One set of bad orders figures provides no real cause for concern. This data series can bounce around like a drunken kangaroo. It is a feature of the lumpiness of construction projects. But a second consecutive set of duff figures does start to set a few alarm bells ringing.
So the fact that the last two months have seen the seasonally adjusted figure for orders for new construction work more than 20% down on last year's monthly average is cause for concern. These were the worst months for new orders for four years.
What should start to get boardrooms thinking is that the lumpiest drop has been in the commercial sector. So there seems little room for the rather complacent view I sensed earlier this year that suggested "mainstream" construction would remain immune to the travails enveloping the house building sector.
Panic is never a good response, unless you are about to be mauled by a tiger, when I guess it may save your life.
Better to consider how to avoid a mauling in the first place, so it would seem there is reason for contractors to take a longer and harder look at how they might, should it come to that, deal with a fairly harsh recession.

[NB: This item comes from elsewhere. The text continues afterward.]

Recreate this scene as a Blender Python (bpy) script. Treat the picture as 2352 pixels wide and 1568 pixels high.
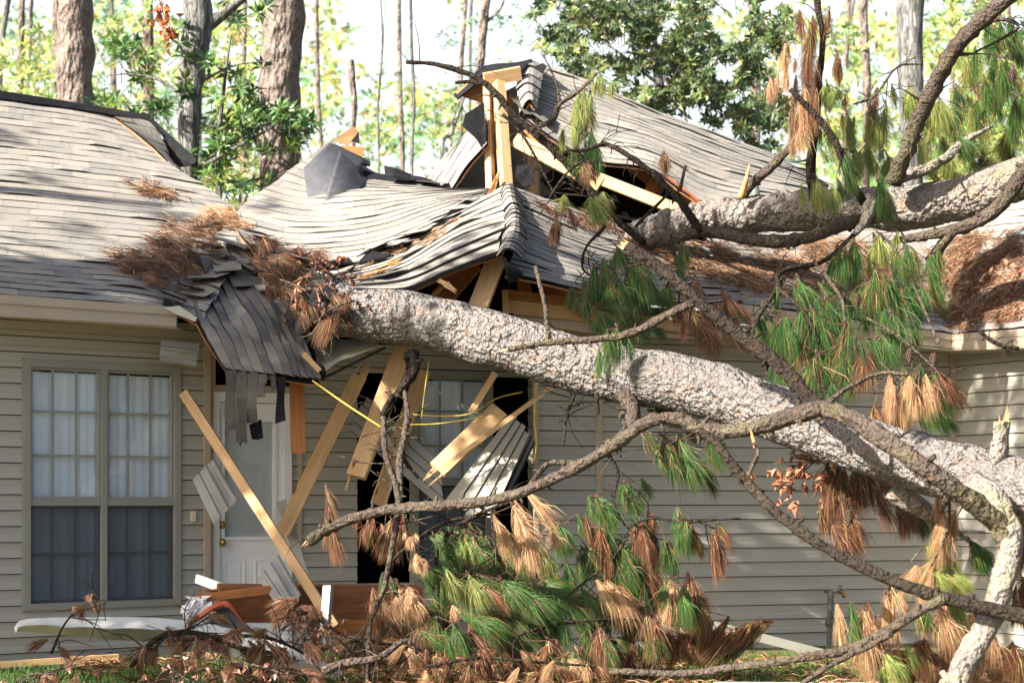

Better too to take a more measured response than the actions of 88% of construction firms in the period 1989 to 1993, who in panic resorted to putting in lower bids, or the 88% who thought bidding for more work was the way out of the hole.
I for one am rereading The Construction Company in and out of Recession by Pat Hillebrandt, Jacquie Cannon and Peter Lansley, from which I pinched those statistics. Perhaps it should be more widely read as it clearly highlights plenty of mistakes from which to learn. Not the most glorious episode in the history of UK construction.